##### Record excerpts
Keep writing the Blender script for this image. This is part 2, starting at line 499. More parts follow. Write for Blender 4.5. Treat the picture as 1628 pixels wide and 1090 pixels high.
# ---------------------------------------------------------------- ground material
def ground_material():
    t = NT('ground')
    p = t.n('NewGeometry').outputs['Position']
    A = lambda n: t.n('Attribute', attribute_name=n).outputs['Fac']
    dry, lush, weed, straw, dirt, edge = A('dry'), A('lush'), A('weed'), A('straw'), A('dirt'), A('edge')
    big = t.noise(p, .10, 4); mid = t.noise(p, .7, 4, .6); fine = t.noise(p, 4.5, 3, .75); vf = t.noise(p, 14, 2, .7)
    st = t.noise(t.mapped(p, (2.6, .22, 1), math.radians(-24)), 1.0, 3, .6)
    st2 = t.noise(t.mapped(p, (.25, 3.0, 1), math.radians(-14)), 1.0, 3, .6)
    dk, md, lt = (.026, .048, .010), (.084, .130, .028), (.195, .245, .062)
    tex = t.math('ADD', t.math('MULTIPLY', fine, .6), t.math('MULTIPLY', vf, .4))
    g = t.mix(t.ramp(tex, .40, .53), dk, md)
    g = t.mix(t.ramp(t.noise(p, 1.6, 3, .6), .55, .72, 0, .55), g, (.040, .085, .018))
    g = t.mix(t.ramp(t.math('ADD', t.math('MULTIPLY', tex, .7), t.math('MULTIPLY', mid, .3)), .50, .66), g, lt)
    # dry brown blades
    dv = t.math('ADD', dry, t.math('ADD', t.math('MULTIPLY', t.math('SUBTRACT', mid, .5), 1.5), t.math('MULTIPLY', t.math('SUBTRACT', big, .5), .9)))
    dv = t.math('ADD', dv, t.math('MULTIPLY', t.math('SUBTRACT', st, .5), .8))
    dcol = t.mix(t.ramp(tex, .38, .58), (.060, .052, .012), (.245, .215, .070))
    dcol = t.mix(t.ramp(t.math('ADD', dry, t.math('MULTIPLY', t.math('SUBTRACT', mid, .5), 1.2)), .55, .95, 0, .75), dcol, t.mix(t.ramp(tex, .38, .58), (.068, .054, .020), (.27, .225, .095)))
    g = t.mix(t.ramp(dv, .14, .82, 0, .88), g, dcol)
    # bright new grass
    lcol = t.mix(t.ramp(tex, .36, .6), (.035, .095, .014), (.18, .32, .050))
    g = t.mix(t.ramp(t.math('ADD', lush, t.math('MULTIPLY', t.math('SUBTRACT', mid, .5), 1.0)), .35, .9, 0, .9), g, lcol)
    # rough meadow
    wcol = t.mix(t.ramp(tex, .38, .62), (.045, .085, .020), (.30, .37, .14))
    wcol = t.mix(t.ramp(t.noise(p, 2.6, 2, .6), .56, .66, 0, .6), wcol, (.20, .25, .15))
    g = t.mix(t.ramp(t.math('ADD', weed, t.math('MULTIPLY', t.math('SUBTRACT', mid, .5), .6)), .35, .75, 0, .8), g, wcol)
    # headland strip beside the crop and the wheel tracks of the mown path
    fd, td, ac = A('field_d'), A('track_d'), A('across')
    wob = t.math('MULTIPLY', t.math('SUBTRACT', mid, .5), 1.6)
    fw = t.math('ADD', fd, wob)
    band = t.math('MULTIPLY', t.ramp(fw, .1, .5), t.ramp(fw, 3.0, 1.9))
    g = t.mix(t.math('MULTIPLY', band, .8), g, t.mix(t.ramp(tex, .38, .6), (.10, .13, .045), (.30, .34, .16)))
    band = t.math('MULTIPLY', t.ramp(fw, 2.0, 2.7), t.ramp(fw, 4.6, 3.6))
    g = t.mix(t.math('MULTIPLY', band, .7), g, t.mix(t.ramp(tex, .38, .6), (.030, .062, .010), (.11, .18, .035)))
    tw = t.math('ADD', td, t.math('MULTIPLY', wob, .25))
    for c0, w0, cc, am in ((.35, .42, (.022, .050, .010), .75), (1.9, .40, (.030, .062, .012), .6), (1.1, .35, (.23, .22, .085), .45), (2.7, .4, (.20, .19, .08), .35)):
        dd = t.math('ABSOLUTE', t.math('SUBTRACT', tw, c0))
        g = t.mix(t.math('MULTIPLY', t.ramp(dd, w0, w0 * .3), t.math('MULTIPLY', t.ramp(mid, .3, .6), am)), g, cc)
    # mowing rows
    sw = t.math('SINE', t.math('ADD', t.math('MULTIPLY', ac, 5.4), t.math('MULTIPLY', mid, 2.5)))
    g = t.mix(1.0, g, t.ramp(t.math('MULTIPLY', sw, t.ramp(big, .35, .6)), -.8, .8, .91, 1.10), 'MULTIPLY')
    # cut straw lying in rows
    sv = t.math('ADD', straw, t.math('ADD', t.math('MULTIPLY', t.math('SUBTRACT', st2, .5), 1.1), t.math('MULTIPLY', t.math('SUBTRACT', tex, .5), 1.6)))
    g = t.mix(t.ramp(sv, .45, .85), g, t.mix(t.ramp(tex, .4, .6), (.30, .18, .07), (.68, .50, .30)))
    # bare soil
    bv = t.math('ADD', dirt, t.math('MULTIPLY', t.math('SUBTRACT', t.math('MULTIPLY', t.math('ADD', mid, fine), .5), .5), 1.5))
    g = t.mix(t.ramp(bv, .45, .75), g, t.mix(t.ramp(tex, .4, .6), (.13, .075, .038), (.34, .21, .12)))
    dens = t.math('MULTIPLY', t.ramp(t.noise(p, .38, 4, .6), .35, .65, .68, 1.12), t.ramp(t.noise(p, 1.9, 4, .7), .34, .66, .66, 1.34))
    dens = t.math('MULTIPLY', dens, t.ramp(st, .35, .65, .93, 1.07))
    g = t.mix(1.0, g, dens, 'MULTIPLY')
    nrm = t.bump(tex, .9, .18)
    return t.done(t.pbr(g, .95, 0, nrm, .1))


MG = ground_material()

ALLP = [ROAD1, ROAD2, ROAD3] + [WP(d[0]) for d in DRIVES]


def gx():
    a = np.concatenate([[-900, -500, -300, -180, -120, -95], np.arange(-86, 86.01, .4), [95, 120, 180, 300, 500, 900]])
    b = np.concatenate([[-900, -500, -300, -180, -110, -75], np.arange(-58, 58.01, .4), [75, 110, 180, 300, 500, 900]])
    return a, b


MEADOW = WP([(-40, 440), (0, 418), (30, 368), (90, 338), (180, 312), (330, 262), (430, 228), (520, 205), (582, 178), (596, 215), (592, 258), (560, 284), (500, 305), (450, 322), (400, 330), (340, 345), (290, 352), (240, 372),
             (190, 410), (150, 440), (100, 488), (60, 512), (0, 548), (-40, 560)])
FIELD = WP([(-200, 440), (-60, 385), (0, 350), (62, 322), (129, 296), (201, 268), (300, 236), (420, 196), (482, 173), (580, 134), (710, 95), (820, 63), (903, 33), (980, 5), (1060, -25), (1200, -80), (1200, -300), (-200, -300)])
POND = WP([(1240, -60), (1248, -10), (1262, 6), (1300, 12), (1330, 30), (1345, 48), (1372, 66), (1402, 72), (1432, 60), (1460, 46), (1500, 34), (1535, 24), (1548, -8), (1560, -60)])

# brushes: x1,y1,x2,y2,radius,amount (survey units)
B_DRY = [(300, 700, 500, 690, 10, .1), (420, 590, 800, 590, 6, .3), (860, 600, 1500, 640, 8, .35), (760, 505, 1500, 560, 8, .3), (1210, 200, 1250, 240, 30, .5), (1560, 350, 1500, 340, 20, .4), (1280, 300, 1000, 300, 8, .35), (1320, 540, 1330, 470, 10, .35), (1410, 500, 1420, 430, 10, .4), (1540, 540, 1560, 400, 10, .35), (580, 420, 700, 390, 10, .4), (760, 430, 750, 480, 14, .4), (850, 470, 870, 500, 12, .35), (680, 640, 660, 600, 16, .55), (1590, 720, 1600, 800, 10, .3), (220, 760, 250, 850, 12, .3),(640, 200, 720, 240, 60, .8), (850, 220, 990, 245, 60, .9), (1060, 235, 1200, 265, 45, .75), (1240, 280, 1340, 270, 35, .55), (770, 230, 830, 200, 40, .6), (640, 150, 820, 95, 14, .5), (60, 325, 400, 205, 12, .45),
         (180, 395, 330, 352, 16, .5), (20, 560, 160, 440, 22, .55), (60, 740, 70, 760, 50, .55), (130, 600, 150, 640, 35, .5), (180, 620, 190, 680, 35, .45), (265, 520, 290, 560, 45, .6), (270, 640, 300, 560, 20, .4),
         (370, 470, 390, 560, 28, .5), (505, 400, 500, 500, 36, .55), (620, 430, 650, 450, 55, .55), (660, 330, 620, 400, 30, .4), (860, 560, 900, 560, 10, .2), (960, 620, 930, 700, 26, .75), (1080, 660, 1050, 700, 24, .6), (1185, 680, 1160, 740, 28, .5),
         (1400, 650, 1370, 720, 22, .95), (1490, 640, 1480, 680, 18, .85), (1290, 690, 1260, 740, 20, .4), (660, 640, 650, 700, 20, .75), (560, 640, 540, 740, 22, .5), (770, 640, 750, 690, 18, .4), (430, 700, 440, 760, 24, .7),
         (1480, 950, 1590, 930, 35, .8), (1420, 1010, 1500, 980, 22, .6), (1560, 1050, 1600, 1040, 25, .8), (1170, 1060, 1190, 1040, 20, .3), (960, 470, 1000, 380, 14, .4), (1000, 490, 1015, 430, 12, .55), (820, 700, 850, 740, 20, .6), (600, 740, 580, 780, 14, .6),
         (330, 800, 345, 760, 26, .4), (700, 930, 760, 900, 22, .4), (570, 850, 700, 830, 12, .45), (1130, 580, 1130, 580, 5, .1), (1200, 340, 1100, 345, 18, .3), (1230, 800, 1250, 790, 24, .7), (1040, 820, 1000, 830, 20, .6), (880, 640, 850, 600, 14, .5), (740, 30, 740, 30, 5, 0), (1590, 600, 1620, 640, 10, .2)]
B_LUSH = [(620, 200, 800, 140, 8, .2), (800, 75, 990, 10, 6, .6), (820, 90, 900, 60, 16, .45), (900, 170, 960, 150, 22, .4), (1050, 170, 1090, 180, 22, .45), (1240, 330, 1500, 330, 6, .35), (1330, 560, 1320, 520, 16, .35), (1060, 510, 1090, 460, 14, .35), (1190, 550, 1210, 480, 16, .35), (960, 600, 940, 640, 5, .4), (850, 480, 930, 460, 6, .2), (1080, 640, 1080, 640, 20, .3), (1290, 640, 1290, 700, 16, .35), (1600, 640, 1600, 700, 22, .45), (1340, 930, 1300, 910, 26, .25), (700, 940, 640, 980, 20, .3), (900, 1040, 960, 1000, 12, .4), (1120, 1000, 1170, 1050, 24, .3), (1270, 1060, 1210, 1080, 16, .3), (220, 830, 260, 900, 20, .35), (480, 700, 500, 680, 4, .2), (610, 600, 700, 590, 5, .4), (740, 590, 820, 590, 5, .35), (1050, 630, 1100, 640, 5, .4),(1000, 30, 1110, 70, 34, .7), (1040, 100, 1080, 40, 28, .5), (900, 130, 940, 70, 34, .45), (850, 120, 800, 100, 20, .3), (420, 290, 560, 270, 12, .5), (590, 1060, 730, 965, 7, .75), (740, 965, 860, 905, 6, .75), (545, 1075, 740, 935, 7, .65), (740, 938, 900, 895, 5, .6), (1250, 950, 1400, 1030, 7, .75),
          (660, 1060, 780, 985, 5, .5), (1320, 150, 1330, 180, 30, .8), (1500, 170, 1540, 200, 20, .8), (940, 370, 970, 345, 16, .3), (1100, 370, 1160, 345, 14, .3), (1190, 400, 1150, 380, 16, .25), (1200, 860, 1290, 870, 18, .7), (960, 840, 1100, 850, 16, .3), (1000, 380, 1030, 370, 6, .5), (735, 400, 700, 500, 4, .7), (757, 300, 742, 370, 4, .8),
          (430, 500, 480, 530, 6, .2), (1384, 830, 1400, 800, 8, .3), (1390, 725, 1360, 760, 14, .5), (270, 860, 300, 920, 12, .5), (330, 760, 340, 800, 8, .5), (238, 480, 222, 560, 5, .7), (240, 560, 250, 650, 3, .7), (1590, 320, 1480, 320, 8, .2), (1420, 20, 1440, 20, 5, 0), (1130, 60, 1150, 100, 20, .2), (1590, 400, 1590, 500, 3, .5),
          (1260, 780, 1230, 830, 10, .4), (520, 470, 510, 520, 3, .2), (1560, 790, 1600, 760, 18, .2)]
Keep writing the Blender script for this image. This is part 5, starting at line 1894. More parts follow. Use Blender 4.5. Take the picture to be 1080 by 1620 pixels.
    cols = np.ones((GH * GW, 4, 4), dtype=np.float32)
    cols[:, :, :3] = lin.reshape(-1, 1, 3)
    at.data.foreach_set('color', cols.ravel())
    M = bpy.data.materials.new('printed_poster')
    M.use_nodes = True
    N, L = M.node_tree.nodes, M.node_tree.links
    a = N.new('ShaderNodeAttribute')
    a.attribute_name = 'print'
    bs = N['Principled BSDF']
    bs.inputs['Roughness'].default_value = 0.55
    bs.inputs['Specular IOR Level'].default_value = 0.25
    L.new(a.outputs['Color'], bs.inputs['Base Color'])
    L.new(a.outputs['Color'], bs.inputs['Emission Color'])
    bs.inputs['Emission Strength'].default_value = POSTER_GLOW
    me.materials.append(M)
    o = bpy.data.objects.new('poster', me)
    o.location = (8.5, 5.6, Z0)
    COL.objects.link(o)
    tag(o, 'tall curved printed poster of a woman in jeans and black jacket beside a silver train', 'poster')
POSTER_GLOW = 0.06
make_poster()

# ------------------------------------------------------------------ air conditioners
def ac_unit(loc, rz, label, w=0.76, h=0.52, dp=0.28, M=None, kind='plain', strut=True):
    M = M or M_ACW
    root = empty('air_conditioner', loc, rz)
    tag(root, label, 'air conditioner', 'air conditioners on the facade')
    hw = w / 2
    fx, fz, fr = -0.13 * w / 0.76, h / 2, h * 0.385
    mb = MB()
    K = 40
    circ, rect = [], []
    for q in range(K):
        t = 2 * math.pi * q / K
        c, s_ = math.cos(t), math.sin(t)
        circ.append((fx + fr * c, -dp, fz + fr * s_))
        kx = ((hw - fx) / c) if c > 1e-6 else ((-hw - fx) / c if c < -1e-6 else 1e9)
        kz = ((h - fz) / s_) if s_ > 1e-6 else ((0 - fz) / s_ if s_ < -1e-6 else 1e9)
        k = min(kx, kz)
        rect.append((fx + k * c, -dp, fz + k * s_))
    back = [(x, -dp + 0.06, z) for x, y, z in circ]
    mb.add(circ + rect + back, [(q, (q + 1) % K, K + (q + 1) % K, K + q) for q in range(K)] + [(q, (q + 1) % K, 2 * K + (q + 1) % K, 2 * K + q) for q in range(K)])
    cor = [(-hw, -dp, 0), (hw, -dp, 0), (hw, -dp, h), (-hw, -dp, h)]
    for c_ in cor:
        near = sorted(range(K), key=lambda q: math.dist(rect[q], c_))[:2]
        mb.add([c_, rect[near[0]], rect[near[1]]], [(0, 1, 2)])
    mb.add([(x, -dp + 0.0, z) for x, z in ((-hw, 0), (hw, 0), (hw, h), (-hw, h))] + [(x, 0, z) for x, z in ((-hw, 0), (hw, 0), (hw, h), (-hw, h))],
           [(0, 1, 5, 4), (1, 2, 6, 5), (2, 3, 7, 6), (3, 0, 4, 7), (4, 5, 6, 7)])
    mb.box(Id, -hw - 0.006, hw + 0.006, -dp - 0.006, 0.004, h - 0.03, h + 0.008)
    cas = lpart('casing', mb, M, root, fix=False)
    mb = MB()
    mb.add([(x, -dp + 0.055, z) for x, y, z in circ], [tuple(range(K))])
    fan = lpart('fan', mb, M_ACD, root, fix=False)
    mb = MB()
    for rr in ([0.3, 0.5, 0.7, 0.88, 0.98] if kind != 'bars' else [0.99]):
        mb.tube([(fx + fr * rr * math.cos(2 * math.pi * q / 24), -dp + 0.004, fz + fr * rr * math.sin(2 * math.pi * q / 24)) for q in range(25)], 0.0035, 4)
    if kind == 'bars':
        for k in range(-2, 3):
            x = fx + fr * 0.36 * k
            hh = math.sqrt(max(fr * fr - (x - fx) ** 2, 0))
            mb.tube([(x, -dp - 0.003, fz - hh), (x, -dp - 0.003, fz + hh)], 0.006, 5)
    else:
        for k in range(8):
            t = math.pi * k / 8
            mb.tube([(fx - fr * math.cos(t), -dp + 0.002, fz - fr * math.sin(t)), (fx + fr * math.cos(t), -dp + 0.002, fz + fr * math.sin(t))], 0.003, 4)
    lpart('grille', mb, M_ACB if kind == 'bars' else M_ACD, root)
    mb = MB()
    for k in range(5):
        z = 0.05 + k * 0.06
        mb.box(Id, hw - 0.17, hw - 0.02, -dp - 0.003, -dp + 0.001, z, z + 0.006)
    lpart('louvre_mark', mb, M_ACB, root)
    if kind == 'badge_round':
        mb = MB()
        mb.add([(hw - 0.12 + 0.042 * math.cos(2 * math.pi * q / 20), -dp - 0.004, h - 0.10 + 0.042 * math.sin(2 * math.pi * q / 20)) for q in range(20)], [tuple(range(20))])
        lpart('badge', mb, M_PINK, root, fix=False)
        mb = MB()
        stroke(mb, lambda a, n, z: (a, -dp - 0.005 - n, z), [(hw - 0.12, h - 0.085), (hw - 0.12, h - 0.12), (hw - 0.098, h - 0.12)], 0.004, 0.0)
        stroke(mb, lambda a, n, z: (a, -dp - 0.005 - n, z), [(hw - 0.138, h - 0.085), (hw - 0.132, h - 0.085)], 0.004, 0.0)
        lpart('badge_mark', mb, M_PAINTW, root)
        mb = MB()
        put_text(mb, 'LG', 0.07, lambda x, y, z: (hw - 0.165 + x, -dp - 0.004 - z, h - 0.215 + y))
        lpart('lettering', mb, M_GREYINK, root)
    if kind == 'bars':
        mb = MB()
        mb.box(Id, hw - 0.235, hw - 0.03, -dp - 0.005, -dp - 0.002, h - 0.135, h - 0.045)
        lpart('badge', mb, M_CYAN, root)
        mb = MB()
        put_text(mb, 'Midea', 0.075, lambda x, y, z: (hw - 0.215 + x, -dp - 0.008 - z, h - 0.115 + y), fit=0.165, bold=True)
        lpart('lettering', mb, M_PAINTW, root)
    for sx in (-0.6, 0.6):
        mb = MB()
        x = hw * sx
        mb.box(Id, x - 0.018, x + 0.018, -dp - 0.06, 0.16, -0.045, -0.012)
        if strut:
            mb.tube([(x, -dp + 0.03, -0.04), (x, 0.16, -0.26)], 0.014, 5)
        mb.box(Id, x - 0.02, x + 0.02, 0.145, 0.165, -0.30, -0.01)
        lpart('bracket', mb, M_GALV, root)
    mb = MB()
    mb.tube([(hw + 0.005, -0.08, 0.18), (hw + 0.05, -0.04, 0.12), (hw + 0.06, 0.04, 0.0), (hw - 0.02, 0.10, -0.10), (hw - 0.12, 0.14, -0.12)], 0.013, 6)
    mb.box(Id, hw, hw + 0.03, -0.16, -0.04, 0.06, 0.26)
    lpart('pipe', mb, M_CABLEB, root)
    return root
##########
Your instructions - Copy verbatim the line that contains "by 1620 pixels.", the line that contains "make_poster()", and all lines between them.

Response for this exercise -
Keep writing the Blender script for this image. This is part 5, starting at line 1894. More parts follow. Use Blender 4.5. Take the picture to be 1080 by 1620 pixels.
    cols = np.ones((GH * GW, 4, 4), dtype=np.float32)
    cols[:, :, :3] = lin.reshape(-1, 1, 3)
    at.data.foreach_set('color', cols.ravel())
    M = bpy.data.materials.new('printed_poster')
    M.use_nodes = True
    N, L = M.node_tree.nodes, M.node_tree.links
    a = N.new('ShaderNodeAttribute')
    a.attribute_name = 'print'
    bs = N['Principled BSDF']
    bs.inputs['Roughness'].default_value = 0.55
    bs.inputs['Specular IOR Level'].default_value = 0.25
    L.new(a.outputs['Color'], bs.inputs['Base Color'])
    L.new(a.outputs['Color'], bs.inputs['Emission Color'])
    bs.inputs['Emission Strength'].default_value = POSTER_GLOW
    me.materials.append(M)
    o = bpy.data.objects.new('poster', me)
    o.location = (8.5, 5.6, Z0)
    COL.objects.link(o)
    tag(o, 'tall curved printed poster of a woman in jeans and black jacket beside a silver train', 'poster')
POSTER_GLOW = 0.06
make_poster()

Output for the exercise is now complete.